▸ **OBJECTIVE**:
Your task is to repeat all of the material exactly.

▸ **DATA BLOCK**:
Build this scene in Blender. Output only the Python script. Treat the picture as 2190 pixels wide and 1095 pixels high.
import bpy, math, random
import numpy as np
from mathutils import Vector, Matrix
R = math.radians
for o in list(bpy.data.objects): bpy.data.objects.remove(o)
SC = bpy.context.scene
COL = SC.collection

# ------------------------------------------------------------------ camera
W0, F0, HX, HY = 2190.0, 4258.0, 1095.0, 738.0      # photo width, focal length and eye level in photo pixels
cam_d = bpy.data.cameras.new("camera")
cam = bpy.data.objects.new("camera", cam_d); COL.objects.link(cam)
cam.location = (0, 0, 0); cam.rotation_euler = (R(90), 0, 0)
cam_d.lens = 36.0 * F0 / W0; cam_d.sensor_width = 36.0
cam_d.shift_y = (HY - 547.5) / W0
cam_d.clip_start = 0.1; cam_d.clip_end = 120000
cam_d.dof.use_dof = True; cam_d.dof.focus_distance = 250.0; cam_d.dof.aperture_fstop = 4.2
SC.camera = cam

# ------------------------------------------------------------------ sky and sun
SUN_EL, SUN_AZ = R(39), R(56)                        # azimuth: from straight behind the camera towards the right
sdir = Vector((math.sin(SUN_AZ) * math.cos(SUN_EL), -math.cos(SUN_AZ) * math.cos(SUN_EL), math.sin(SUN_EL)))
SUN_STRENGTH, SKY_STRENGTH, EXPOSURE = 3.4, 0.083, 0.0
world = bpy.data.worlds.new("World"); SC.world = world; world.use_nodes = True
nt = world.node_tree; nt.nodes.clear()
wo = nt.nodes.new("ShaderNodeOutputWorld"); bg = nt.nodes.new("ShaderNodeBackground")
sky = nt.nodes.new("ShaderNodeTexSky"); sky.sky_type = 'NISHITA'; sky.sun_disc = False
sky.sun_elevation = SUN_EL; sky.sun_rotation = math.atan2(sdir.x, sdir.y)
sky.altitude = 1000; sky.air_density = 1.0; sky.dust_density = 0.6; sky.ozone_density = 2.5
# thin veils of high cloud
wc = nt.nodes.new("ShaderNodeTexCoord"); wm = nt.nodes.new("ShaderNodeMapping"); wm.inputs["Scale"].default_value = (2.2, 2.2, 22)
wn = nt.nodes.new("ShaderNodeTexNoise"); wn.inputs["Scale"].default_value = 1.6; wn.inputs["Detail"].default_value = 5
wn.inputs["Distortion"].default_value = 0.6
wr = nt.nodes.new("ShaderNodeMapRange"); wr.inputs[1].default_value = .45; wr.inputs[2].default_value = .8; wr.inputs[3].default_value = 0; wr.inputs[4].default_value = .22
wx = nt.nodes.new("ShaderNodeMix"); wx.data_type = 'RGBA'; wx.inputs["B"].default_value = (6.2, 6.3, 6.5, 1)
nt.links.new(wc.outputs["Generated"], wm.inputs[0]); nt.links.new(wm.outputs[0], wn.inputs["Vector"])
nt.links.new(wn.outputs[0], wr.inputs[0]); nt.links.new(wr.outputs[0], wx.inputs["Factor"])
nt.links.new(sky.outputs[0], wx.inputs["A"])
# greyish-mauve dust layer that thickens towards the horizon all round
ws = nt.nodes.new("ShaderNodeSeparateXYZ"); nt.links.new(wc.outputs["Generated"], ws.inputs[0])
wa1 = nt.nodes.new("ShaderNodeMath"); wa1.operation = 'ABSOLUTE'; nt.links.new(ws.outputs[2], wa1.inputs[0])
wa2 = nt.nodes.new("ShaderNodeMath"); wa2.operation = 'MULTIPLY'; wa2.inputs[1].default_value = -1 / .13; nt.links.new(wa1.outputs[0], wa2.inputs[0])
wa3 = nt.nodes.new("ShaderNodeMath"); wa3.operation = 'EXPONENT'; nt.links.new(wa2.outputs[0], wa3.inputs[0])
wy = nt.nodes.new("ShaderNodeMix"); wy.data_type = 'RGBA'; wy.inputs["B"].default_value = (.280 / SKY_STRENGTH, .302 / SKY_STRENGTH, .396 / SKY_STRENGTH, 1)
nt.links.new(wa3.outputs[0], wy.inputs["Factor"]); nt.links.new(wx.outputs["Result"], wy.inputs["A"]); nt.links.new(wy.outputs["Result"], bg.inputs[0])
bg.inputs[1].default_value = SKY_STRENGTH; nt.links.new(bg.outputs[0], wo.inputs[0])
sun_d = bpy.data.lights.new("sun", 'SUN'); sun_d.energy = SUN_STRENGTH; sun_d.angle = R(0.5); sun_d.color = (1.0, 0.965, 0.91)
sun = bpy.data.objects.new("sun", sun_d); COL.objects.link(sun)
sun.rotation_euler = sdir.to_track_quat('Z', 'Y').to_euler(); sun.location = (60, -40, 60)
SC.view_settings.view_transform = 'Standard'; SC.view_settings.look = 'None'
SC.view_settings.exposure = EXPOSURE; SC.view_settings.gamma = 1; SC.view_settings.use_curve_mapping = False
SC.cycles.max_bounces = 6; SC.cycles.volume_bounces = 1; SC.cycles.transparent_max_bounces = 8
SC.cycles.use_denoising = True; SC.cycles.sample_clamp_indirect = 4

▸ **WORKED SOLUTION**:
Build this scene in Blender. Output only the Python script. Treat the picture as 2190 pixels wide and 1095 pixels high.
import bpy, math, random
import numpy as np
from mathutils import Vector, Matrix
R = math.radians
for o in list(bpy.data.objects): bpy.data.objects.remove(o)
SC = bpy.context.scene
COL = SC.collection

# ------------------------------------------------------------------ camera
W0, F0, HX, HY = 2190.0, 4258.0, 1095.0, 738.0      # photo width, focal length and eye level in photo pixels
cam_d = bpy.data.cameras.new("camera")
cam = bpy.data.objects.new("camera", cam_d); COL.objects.link(cam)
cam.location = (0, 0, 0); cam.rotation_euler = (R(90), 0, 0)
cam_d.lens = 36.0 * F0 / W0; cam_d.sensor_width = 36.0
cam_d.shift_y = (HY - 547.5) / W0
cam_d.clip_start = 0.1; cam_d.clip_end = 120000
cam_d.dof.use_dof = True; cam_d.dof.focus_distance = 250.0; cam_d.dof.aperture_fstop = 4.2
SC.camera = cam

# ------------------------------------------------------------------ sky and sun
SUN_EL, SUN_AZ = R(39), R(56)                        # azimuth: from straight behind the camera towards the right
sdir = Vector((math.sin(SUN_AZ) * math.cos(SUN_EL), -math.cos(SUN_AZ) * math.cos(SUN_EL), math.sin(SUN_EL)))
SUN_STRENGTH, SKY_STRENGTH, EXPOSURE = 3.4, 0.083, 0.0
world = bpy.data.worlds.new("World"); SC.world = world; world.use_nodes = True
nt = world.node_tree; nt.nodes.clear()
wo = nt.nodes.new("ShaderNodeOutputWorld"); bg = nt.nodes.new("ShaderNodeBackground")
sky = nt.nodes.new("ShaderNodeTexSky"); sky.sky_type = 'NISHITA'; sky.sun_disc = False
sky.sun_elevation = SUN_EL; sky.sun_rotation = math.atan2(sdir.x, sdir.y)
sky.altitude = 1000; sky.air_density = 1.0; sky.dust_density = 0.6; sky.ozone_density = 2.5
# thin veils of high cloud
wc = nt.nodes.new("ShaderNodeTexCoord"); wm = nt.nodes.new("ShaderNodeMapping"); wm.inputs["Scale"].default_value = (2.2, 2.2, 22)
wn = nt.nodes.new("ShaderNodeTexNoise"); wn.inputs["Scale"].default_value = 1.6; wn.inputs["Detail"].default_value = 5
wn.inputs["Distortion"].default_value = 0.6
wr = nt.nodes.new("ShaderNodeMapRange"); wr.inputs[1].default_value = .45; wr.inputs[2].default_value = .8; wr.inputs[3].default_value = 0; wr.inputs[4].default_value = .22
wx = nt.nodes.new("ShaderNodeMix"); wx.data_type = 'RGBA'; wx.inputs["B"].default_value = (6.2, 6.3, 6.5, 1)
nt.links.new(wc.outputs["Generated"], wm.inputs[0]); nt.links.new(wm.outputs[0], wn.inputs["Vector"])
nt.links.new(wn.outputs[0], wr.inputs[0]); nt.links.new(wr.outputs[0], wx.inputs["Factor"])
nt.links.new(sky.outputs[0], wx.inputs["A"])
# greyish-mauve dust layer that thickens towards the horizon all round
ws = nt.nodes.new("ShaderNodeSeparateXYZ"); nt.links.new(wc.outputs["Generated"], ws.inputs[0])
wa1 = nt.nodes.new("ShaderNodeMath"); wa1.operation = 'ABSOLUTE'; nt.links.new(ws.outputs[2], wa1.inputs[0])
wa2 = nt.nodes.new("ShaderNodeMath"); wa2.operation = 'MULTIPLY'; wa2.inputs[1].default_value = -1 / .13; nt.links.new(wa1.outputs[0], wa2.inputs[0])
wa3 = nt.nodes.new("ShaderNodeMath"); wa3.operation = 'EXPONENT'; nt.links.new(wa2.outputs[0], wa3.inputs[0])
wy = nt.nodes.new("ShaderNodeMix"); wy.data_type = 'RGBA'; wy.inputs["B"].default_value = (.280 / SKY_STRENGTH, .302 / SKY_STRENGTH, .396 / SKY_STRENGTH, 1)
nt.links.new(wa3.outputs[0], wy.inputs["Factor"]); nt.links.new(wx.outputs["Result"], wy.inputs["A"]); nt.links.new(wy.outputs["Result"], bg.inputs[0])
bg.inputs[1].default_value = SKY_STRENGTH; nt.links.new(bg.outputs[0], wo.inputs[0])
sun_d = bpy.data.lights.new("sun", 'SUN'); sun_d.energy = SUN_STRENGTH; sun_d.angle = R(0.5); sun_d.color = (1.0, 0.965, 0.91)
sun = bpy.data.objects.new("sun", sun_d); COL.objects.link(sun)
sun.rotation_euler = sdir.to_track_quat('Z', 'Y').to_euler(); sun.location = (60, -40, 60)
SC.view_settings.view_transform = 'Standard'; SC.view_settings.look = 'None'
SC.view_settings.exposure = EXPOSURE; SC.view_settings.gamma = 1; SC.view_settings.use_curve_mapping = False
SC.cycles.max_bounces = 6; SC.cycles.volume_bounces = 1; SC.cycles.transparent_max_bounces = 8
SC.cycles.use_denoising = True; SC.cycles.sample_clamp_indirect = 4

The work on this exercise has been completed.